Talk:George Gervase

Latest comment: 11 years ago by Jerzy in topic Mere

Mere edit

   I removed PoV: "merely being a priest" means, literally, "failing to be more than a priest"; the actual intent must be this: "merely for the offense of being a priest". The state had made a judgement that each Roman Catholic priest in England presumptively constituted an attempt to overthrow the state, so calling the offense "mere" -- while expressing the defensible PoV that that judgement was mistaken -- also the expresses the absurd PoV that it was groundless.
--Jerzyt 11:42, 20 November 2012 (UTC)Reply

   (I was loath to break off at that point, noting that the CE's glossing over the distinction (among priests whose ordinations were in accord with Vatican requirements) between Gervase and the priests who took "the new [sic] oath of allegiance" would by itself be PoVish, but in the context of the "merely" language and the [whoops, lost the thread, may insert later], and of CE's citation (omitted from the current CE-copied text) of statute 27 Elizabeth -- Blackwell is more specific in citing
statute 27 Elizabeth, c.2 (Jesuits, 1584)
-- it is something much more inimical to NPoV info: He did not merely possess the status of ["popish"] priest, he had also been personally banished 2 years before; his return to England at about age 35 violated a statute promulgated by the time he had been 14. That statute made it high treason for such a priest to arrive from abroad for more than 3 days without taking the oath in question.

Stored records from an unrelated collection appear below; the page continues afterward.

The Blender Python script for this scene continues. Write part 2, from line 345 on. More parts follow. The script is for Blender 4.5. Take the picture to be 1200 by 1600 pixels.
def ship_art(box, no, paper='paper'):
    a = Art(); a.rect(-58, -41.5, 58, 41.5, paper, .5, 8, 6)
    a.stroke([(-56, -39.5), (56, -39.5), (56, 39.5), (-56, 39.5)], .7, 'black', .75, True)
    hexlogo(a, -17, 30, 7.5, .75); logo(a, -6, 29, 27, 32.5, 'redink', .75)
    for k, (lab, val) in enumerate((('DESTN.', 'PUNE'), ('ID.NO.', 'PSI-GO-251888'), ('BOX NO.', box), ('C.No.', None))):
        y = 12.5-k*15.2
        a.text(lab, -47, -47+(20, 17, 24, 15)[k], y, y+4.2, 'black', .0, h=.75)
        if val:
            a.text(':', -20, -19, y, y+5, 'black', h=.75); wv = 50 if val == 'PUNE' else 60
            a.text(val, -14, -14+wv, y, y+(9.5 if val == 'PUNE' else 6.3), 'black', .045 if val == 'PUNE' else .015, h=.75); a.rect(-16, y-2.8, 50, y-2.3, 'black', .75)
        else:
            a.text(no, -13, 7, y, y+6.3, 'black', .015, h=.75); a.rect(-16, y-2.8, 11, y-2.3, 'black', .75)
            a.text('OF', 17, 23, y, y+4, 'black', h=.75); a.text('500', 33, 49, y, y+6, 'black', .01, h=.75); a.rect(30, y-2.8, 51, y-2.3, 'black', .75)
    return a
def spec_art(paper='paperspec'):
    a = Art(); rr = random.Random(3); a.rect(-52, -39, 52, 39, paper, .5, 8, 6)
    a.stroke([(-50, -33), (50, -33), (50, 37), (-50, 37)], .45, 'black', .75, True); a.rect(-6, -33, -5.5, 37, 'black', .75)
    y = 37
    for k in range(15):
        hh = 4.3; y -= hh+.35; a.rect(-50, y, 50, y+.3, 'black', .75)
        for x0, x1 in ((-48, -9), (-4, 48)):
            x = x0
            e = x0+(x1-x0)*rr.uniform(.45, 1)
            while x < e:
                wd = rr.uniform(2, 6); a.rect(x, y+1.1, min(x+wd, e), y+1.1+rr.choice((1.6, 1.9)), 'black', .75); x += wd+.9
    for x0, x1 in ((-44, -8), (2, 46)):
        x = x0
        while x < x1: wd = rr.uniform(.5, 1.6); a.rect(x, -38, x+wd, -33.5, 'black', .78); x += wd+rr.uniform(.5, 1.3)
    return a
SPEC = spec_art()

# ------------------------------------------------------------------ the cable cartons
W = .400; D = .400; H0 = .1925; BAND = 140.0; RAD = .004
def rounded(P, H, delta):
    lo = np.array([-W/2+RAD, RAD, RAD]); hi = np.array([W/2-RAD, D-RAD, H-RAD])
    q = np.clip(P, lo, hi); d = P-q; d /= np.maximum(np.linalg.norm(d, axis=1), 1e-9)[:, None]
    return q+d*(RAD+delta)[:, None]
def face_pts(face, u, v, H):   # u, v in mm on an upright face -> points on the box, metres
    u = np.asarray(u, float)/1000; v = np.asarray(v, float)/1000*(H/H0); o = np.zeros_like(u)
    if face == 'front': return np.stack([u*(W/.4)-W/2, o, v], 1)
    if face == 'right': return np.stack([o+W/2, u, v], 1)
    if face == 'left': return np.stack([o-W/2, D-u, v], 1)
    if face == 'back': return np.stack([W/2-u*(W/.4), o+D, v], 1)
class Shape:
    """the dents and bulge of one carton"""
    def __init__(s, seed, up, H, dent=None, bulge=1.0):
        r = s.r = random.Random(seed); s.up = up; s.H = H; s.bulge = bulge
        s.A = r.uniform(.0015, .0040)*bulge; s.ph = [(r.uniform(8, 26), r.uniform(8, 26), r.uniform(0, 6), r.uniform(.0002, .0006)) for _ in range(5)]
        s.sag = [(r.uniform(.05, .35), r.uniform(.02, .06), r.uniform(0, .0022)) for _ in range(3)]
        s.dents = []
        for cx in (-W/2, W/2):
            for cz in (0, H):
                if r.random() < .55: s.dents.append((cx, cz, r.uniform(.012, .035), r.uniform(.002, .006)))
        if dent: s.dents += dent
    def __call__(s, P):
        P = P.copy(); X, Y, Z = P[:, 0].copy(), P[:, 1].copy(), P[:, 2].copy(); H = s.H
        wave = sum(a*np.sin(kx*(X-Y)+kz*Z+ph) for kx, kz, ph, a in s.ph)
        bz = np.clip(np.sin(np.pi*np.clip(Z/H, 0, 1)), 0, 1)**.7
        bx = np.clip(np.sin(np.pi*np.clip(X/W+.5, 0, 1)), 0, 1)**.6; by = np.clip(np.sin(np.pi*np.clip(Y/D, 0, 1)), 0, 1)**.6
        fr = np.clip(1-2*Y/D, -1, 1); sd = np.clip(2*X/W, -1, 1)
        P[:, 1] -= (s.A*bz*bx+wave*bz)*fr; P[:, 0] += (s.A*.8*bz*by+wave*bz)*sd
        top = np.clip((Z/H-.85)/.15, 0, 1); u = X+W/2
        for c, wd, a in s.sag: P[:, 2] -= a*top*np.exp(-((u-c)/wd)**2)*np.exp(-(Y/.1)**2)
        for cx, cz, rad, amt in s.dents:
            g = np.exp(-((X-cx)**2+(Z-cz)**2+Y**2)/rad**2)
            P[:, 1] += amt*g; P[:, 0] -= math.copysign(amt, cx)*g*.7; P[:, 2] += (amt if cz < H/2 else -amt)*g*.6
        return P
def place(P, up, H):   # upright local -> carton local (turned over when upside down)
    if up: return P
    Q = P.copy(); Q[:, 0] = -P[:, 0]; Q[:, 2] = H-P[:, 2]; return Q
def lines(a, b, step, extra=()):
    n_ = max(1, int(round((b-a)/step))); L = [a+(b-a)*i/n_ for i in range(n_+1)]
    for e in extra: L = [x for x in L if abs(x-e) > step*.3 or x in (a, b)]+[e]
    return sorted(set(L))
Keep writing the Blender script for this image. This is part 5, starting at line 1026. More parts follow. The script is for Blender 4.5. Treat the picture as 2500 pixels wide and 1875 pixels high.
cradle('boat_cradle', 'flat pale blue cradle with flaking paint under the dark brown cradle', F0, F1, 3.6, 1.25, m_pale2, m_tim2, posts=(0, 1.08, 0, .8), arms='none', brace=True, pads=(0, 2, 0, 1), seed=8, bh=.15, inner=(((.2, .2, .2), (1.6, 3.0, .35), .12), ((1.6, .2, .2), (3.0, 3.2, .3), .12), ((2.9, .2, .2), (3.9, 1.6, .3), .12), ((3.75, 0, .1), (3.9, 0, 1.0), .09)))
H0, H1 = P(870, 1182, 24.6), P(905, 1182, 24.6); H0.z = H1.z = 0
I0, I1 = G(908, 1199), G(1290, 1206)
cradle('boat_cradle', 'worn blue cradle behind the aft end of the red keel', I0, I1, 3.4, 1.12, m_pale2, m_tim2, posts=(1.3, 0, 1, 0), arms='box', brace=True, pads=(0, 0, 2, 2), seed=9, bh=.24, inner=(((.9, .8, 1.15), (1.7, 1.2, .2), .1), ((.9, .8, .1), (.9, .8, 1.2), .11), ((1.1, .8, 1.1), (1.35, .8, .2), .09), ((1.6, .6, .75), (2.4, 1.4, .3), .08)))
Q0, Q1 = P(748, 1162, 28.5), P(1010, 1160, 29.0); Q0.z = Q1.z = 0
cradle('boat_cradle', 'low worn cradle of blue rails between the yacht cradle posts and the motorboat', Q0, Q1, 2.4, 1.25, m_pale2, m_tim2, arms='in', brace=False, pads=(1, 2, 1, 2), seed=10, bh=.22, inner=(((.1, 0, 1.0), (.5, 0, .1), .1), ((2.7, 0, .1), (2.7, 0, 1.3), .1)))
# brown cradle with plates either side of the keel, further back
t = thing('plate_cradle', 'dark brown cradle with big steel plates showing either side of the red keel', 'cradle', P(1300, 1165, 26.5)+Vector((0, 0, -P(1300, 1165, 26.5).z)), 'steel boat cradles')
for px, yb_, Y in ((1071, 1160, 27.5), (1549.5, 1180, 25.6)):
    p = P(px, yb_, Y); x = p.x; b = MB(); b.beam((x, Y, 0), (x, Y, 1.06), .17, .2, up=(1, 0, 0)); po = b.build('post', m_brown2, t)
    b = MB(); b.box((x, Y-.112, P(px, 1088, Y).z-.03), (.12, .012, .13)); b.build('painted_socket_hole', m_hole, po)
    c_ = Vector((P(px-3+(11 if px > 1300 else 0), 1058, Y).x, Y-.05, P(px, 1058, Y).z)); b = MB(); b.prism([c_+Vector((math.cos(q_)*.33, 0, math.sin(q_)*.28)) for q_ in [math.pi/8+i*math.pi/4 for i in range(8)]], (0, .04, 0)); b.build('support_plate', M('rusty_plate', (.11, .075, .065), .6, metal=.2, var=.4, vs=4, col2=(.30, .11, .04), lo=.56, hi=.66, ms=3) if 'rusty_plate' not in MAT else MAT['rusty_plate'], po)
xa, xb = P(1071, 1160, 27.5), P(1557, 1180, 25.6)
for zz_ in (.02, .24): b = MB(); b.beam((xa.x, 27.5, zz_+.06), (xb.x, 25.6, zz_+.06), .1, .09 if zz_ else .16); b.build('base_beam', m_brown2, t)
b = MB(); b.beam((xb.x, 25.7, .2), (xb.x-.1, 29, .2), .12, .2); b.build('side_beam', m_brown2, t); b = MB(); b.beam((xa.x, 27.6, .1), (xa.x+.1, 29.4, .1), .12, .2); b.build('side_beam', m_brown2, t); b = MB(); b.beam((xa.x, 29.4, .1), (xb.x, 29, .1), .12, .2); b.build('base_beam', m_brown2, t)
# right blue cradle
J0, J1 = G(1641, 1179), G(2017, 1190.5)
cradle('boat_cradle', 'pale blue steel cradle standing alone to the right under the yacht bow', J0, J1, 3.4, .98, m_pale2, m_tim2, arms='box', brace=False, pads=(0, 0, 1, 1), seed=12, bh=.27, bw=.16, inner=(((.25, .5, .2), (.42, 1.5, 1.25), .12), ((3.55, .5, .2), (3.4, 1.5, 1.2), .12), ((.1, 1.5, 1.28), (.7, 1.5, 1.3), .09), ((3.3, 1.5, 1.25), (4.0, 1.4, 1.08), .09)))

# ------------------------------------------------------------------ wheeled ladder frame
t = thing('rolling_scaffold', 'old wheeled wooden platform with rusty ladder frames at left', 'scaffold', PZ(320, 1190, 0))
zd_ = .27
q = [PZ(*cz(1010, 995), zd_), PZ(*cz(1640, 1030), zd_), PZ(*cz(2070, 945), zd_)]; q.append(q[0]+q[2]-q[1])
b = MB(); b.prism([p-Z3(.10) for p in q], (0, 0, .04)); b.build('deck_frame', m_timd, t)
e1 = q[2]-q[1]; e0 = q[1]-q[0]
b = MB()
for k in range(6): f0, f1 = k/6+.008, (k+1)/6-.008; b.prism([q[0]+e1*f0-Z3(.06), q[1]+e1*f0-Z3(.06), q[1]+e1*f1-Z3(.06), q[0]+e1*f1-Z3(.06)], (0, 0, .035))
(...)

Presenting the relation of refusal of that oath ("Having refused...) as being not necessarily more related to his prosecution than if he had been arrested "walking down the street ...", and then invoking "merely ... a priest" is a high order of PoV. I wonder if this article, in retaining so much of the source's language (not COPYVIO, bcz PD) should be considered unacceptable: At the moment, i think it's a case of PRIMARY, i.e. that CE is reliable only on a primary source basis, namely first-hand evidence of what RCC teaches, and not as a secondary source for, e.g., the facts needed by the accompanying bio.
   (Hopefully this has been previously and more thoroly discussed at a more suitable place, and i'm adding this on the chance that someone will point me to that discussion or guideline, before i struggle further with the issue.)